On March 28, 2017, the Trump administration released an Executive Order that turned the Department of Interior into an arm of the fossil fuel industry, selling out public lands – national parks, culturally significant landscapes and wilderness habitats- to unnecessary and unwanted development. Now, two years later, the architect behind one of the largest assaults on conservation in U.S. history is poised to become the next Interior Secretary and continue with zero interest for public input and 100% focus on the industry he so faithfully serves.

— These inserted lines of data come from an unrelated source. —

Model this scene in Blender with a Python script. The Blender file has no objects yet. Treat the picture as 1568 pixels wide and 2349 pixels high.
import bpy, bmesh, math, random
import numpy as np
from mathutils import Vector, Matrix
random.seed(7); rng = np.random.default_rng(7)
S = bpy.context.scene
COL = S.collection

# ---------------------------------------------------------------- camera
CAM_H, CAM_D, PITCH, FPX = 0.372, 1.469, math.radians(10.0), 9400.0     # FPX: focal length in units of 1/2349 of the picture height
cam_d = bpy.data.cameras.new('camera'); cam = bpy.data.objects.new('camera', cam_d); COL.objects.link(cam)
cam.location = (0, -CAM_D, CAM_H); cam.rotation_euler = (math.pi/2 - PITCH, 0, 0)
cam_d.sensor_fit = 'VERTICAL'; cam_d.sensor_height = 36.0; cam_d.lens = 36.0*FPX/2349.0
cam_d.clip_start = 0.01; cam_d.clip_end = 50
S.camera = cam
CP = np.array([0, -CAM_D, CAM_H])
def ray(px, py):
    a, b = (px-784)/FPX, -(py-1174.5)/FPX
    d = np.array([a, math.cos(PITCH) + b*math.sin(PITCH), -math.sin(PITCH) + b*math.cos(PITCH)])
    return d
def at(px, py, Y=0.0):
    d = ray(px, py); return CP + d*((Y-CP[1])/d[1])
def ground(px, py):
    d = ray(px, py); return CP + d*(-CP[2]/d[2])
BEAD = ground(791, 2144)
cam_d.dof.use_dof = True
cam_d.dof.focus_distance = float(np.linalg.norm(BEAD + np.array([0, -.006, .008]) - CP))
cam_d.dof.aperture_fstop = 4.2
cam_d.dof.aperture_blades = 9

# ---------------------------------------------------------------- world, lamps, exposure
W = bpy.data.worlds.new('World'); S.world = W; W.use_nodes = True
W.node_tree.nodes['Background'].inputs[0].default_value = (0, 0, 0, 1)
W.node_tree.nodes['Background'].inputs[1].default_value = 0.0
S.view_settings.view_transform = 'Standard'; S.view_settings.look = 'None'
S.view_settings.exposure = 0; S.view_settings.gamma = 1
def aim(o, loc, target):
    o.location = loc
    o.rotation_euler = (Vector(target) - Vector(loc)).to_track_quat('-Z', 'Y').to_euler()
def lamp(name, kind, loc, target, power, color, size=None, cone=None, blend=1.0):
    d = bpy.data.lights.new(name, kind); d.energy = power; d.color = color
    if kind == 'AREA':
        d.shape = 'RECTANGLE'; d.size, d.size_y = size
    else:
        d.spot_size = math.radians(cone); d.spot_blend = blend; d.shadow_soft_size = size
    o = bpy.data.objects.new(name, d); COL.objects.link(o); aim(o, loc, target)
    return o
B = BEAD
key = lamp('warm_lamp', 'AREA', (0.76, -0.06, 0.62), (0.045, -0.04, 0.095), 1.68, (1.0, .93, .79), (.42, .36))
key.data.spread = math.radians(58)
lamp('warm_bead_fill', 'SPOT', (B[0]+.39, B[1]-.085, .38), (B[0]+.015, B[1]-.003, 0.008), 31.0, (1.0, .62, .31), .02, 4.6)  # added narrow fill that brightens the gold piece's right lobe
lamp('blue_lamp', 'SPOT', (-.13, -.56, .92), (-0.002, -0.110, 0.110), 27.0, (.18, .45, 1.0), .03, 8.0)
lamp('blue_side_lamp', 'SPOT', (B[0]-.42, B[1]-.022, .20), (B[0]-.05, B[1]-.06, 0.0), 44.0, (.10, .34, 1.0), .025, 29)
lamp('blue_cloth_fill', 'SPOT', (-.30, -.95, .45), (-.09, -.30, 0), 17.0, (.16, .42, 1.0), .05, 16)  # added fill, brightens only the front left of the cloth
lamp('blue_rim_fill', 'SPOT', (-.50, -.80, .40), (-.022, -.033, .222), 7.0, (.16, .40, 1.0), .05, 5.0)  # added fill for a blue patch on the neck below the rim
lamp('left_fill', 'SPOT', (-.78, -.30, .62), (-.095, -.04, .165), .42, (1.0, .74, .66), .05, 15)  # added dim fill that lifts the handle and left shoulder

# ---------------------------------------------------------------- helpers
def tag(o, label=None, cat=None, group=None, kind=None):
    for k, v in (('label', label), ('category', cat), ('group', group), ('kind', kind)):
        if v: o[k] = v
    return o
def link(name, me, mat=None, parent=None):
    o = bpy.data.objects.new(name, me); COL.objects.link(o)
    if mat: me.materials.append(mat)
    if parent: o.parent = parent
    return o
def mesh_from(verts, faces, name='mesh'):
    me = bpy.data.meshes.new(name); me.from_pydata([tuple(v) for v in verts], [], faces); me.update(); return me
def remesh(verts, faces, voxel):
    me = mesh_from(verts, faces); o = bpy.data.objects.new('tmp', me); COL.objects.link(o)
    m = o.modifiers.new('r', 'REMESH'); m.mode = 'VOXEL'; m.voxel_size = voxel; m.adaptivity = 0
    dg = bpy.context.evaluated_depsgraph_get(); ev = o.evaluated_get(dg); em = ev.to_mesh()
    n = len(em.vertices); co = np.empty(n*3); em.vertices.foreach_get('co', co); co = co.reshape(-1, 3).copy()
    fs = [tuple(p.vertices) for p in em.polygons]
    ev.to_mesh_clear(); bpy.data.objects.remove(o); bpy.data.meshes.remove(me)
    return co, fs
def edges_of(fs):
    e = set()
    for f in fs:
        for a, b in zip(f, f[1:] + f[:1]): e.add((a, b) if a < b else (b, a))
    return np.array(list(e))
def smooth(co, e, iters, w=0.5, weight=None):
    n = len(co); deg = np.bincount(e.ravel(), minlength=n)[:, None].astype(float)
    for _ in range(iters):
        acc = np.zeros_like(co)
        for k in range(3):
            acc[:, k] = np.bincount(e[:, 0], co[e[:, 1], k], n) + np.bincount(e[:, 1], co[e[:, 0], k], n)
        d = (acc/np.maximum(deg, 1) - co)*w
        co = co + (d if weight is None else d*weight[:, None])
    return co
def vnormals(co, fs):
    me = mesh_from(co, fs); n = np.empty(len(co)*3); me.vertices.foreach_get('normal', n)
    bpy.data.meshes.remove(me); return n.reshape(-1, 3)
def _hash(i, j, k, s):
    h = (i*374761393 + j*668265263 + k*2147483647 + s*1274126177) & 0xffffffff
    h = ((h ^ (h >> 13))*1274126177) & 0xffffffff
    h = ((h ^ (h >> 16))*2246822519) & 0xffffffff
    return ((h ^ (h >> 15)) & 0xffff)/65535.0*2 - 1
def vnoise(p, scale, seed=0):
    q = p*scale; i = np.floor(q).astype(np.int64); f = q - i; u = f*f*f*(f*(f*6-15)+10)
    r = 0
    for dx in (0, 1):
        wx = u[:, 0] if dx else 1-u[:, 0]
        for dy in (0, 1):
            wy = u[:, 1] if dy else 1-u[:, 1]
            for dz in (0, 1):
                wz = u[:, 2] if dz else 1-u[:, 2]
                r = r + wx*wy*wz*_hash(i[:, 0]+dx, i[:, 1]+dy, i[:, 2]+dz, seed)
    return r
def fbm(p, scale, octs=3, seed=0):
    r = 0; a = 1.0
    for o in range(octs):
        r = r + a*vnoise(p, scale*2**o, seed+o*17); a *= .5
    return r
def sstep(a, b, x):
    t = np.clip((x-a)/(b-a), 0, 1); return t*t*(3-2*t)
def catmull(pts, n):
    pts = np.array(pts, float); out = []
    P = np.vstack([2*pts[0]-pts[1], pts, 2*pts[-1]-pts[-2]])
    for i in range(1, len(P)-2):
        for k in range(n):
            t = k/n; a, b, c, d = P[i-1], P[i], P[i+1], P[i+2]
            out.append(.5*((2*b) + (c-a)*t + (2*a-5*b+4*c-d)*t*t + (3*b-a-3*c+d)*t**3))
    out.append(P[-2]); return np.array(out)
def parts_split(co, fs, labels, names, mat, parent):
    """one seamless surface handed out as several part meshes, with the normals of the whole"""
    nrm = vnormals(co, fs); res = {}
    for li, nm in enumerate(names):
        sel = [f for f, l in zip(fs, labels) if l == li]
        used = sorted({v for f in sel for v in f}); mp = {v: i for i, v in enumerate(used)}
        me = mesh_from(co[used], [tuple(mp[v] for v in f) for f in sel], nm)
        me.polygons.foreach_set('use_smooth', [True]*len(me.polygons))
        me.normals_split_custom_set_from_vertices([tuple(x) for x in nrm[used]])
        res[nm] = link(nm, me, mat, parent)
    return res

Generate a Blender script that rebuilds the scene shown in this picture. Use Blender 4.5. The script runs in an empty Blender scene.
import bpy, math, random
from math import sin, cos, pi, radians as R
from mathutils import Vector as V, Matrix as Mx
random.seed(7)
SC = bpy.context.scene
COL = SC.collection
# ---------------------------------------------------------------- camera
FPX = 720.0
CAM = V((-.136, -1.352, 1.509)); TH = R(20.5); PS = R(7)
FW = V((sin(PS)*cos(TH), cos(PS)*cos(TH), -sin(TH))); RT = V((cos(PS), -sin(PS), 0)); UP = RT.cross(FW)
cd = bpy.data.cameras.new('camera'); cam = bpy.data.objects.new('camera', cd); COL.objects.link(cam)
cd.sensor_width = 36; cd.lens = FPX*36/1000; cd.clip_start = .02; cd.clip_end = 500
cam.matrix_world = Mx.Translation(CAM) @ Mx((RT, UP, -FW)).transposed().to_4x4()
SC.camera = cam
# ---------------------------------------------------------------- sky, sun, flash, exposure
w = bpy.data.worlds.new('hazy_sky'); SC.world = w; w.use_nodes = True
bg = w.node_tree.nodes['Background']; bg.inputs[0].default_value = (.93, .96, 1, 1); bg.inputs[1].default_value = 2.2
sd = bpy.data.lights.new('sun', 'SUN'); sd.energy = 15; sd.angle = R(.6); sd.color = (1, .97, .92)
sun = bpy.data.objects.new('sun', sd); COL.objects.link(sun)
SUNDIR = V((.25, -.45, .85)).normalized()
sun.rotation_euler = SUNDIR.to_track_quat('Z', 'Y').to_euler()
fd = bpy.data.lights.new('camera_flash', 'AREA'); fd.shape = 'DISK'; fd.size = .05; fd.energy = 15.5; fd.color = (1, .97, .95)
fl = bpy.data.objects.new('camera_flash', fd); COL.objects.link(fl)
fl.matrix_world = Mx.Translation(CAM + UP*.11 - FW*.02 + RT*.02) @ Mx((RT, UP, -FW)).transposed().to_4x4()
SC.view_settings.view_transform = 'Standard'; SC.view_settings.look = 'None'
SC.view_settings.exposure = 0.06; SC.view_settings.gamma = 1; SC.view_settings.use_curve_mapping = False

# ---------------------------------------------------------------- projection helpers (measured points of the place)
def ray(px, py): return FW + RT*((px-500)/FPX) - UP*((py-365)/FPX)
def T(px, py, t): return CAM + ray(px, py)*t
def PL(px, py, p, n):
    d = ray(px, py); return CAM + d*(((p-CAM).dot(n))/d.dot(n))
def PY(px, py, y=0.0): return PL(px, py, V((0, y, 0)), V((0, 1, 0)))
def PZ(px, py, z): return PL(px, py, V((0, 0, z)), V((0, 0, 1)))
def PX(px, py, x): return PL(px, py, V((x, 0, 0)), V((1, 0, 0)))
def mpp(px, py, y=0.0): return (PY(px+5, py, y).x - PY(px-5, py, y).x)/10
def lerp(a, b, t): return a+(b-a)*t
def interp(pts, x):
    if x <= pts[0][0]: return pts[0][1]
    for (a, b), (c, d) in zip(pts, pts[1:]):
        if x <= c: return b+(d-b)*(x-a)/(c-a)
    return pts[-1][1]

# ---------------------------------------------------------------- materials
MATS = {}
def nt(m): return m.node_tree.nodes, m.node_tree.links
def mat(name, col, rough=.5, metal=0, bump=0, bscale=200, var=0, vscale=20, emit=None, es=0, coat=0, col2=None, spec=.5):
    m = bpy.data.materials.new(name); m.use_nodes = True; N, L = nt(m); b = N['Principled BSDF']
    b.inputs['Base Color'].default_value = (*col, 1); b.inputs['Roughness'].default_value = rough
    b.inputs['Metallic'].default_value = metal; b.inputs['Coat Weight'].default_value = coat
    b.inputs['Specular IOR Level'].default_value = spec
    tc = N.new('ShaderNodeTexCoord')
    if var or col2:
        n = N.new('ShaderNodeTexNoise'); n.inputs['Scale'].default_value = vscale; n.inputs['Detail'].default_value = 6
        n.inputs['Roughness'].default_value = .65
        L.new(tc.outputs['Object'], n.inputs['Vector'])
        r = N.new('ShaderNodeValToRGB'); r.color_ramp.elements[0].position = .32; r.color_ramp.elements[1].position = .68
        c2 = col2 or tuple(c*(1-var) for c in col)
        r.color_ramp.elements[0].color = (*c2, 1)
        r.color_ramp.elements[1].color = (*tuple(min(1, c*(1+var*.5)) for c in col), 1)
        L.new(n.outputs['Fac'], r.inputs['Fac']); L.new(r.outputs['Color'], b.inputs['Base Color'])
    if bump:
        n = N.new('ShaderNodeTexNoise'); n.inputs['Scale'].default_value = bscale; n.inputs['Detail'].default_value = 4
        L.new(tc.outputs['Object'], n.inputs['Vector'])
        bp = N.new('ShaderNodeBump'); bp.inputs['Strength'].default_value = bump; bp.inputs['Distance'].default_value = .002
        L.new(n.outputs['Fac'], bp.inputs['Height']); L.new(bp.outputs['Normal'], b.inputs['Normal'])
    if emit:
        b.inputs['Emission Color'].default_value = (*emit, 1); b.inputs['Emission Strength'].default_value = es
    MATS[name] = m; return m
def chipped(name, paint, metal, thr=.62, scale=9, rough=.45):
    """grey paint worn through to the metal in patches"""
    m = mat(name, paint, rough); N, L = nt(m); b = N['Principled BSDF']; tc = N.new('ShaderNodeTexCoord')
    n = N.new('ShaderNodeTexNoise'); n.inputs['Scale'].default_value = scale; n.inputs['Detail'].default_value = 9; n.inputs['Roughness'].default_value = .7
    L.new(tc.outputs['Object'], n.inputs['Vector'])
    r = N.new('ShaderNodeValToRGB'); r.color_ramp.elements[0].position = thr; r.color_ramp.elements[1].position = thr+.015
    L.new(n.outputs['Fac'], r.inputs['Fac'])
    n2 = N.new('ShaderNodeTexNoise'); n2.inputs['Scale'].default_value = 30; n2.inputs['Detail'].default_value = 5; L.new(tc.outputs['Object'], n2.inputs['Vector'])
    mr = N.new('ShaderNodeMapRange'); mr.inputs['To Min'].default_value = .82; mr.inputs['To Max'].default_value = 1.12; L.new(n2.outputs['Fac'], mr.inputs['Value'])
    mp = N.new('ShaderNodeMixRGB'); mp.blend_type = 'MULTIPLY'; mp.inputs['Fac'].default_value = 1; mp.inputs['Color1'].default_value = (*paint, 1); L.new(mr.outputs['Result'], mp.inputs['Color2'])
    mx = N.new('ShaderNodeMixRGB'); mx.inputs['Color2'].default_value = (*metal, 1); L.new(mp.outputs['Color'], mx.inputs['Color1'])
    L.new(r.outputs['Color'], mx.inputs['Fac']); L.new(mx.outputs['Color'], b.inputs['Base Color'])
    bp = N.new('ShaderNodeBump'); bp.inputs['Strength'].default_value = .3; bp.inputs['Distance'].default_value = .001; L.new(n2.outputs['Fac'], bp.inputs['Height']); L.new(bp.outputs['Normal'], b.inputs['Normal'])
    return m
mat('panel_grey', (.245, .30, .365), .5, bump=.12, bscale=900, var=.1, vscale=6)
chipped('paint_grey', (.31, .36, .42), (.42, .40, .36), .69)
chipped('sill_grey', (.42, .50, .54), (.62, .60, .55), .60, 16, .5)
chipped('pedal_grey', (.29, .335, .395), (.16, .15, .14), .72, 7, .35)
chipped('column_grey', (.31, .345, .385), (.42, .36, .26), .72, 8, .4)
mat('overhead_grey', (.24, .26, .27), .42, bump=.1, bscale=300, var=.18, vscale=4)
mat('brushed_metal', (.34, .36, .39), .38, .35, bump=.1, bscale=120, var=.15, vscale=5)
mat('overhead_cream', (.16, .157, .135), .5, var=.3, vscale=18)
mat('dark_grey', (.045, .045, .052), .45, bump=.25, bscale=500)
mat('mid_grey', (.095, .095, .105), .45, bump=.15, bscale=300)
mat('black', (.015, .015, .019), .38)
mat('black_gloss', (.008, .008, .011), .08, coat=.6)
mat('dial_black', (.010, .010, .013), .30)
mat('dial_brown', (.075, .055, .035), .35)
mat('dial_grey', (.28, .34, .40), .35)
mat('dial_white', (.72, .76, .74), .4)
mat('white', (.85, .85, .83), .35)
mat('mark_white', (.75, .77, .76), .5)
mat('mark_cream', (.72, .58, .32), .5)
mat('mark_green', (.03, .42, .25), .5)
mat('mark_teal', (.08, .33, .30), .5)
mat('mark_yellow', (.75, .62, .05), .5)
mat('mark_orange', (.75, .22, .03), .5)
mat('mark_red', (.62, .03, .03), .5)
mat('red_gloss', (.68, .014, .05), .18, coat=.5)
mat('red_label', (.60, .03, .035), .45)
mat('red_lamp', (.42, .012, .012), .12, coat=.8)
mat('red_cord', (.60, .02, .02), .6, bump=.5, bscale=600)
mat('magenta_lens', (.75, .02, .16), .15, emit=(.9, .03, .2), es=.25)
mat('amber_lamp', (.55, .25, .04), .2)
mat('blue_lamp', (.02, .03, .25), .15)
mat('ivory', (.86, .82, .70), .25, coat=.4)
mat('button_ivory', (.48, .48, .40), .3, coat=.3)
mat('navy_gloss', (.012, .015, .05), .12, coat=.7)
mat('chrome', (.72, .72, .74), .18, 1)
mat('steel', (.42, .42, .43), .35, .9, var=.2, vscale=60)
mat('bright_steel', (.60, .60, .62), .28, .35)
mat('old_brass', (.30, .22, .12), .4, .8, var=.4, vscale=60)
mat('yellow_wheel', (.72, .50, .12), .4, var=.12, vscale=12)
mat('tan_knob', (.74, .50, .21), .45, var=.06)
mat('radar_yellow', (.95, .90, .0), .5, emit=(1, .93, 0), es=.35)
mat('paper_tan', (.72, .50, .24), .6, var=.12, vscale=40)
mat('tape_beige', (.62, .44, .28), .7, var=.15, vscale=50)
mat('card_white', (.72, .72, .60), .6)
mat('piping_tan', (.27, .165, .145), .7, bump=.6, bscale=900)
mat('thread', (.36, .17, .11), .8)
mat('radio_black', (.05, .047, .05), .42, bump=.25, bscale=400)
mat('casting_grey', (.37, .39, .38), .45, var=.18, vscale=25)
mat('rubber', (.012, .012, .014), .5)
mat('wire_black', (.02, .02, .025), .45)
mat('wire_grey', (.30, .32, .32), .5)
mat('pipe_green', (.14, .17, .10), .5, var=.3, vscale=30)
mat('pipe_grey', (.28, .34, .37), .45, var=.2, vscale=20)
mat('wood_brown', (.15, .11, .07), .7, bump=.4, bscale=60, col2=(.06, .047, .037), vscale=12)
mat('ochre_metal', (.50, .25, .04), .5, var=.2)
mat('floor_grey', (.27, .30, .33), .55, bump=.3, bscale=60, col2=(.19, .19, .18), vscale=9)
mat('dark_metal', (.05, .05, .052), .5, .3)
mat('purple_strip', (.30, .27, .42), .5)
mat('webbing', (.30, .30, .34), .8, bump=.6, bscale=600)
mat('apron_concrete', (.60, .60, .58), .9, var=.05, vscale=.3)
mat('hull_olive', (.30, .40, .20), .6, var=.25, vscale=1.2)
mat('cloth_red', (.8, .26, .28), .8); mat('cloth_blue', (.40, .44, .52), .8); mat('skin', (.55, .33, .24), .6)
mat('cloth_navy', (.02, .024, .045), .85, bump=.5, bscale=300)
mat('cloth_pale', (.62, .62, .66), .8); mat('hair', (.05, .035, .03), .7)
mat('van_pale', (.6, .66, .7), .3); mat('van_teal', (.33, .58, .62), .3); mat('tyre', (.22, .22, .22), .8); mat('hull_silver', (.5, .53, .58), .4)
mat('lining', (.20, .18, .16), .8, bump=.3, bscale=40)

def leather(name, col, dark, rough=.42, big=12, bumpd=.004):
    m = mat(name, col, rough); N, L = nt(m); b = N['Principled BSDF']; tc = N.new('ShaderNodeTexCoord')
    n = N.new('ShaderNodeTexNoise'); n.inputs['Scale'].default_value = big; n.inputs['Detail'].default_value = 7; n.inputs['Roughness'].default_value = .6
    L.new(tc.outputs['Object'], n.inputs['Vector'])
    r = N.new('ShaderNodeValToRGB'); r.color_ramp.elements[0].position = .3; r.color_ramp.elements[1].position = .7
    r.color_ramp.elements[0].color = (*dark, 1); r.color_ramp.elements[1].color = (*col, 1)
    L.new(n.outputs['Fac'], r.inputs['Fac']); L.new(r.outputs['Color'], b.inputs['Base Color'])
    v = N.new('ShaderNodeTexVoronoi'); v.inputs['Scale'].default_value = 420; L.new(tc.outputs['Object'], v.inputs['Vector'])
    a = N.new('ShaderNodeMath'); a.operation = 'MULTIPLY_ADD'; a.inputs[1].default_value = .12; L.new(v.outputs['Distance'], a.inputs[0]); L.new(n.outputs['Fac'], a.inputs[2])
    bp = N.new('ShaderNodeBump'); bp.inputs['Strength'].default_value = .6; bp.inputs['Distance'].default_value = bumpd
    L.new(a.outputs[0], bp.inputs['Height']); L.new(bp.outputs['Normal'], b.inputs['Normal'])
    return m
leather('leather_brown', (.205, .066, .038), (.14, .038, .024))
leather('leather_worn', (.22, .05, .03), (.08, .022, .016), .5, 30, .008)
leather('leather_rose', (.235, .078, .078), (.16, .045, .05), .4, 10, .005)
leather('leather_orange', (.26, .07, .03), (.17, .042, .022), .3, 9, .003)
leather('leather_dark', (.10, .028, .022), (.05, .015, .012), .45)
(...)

A recent investigative story by Reveal, brought to light the oil and gas industry’s to-do list for overturning valuable environmental protections. Interior Secretary David Bernhardt has largely fulfilled this wish list:
WISH: Get rid of “burdensome” environmental protections and reduce public input
GRANTED: In March 2017, President Trump signed off on the rollback of the BLM Planning 2.0 rule, shutting Americans out of the process of deciding where and when to drill on public lands, and handing power over to the oil and gas industry. In October 2017, Bernhardt led the release of the “Energy Burdens Report,” which includes plans for wide swaths of regulatory and policy reversals to fundamentally change how public lands are managed, prioritizing energy development and ignoring the implications for climate change and the public.
WISH: Rewrite the sage-grouse conservation plans to weaken protections and open up millions of acres of protected habitat to destruction from oil and gas leasing
GRANTED: Shortly after his confirmation, then-Deputy Secretary Bernhardt was charged with overseeing the greater sage-grouse plans overall, an assignment that raised red flags as one of his former lobbying clients, the Independent Petroleum Association of America, was one of the industry groups pushing hardest to have sage-grouse protections rolled back. Notably, the IPAA signed onto a letter to Bernhardt, thanking him for his efforts to roll back the plans. In March 2019, Acting Interior Secretary Bernhardt announced the amended 2015 plans –opening 9 million acres of core sage-grouse habitat to oil and gas development.
WISH: Reverse or rewrite the 2016 BLM Waste Prevention Rule, which reduced natural gas waste on public lands, protecting the environment and the public
GRANTED: After a Congressional Review Act failed to pass Congress (which would have reversed the rule) and then the industry’s request for a Preliminary Injunction was not granted (which would have put the rule on hold), the Trump administration swooped in to suspend the 2016 rule. In February 2018, a federal court reversed the suspension, but then the administration took a third swing at policy, issuing a new rule in September 2018, which relies on the patchwork system of methane regulations across states, pleasing the fossil fuel industry. Bernhardt said, the revised rule reflected the administration's policy avoiding “regulatory burdens that unnecessarily encumber energy production, constrain growth and prevent job creation.”
WISH: Eliminate compensatory mitigation requirement for oil and gas developers on public lands (i.e. the practice of ensuring that where energy development impacts public lands and habitat, those impacts are offset through conservation investment)
GRANTED: Bernhardt signed Secretarial Order 3360 officially revoking Interior and BLM existing guidance on addressing climate change and applying mitigation. On July 24, 2018, BLM issued formal guidance taking it much farther and saying it’s no longer even legal for the BLM to enforce compensatory mitigation. Bernhardt noted the mitigation practice should “be voluntary.” The administration noted concern that the practice could “lead to abuse of the policy against industry.”
WISH: Get rid of the 2015 BLM Hydraulic Fracturing Rule, which required companies to disclose chemicals used in the hydraulic fracturing process and ensure wells are safe
GRANTED: Even though the Interior Department estimated that 90% of wells on public lands are developed using hydraulic fracturing, this rule was targeted in Bernhardt’s Energy Burdens Report, and by then-Interior Secretary Zinke’s Secretarial Order 3358 Establishing the Executive Committee for Expedited Permitting. Interior began a new rulemaking in early 2017 and issued a new rule in December 2017, in a very short timeframe. The new rule is being challenged.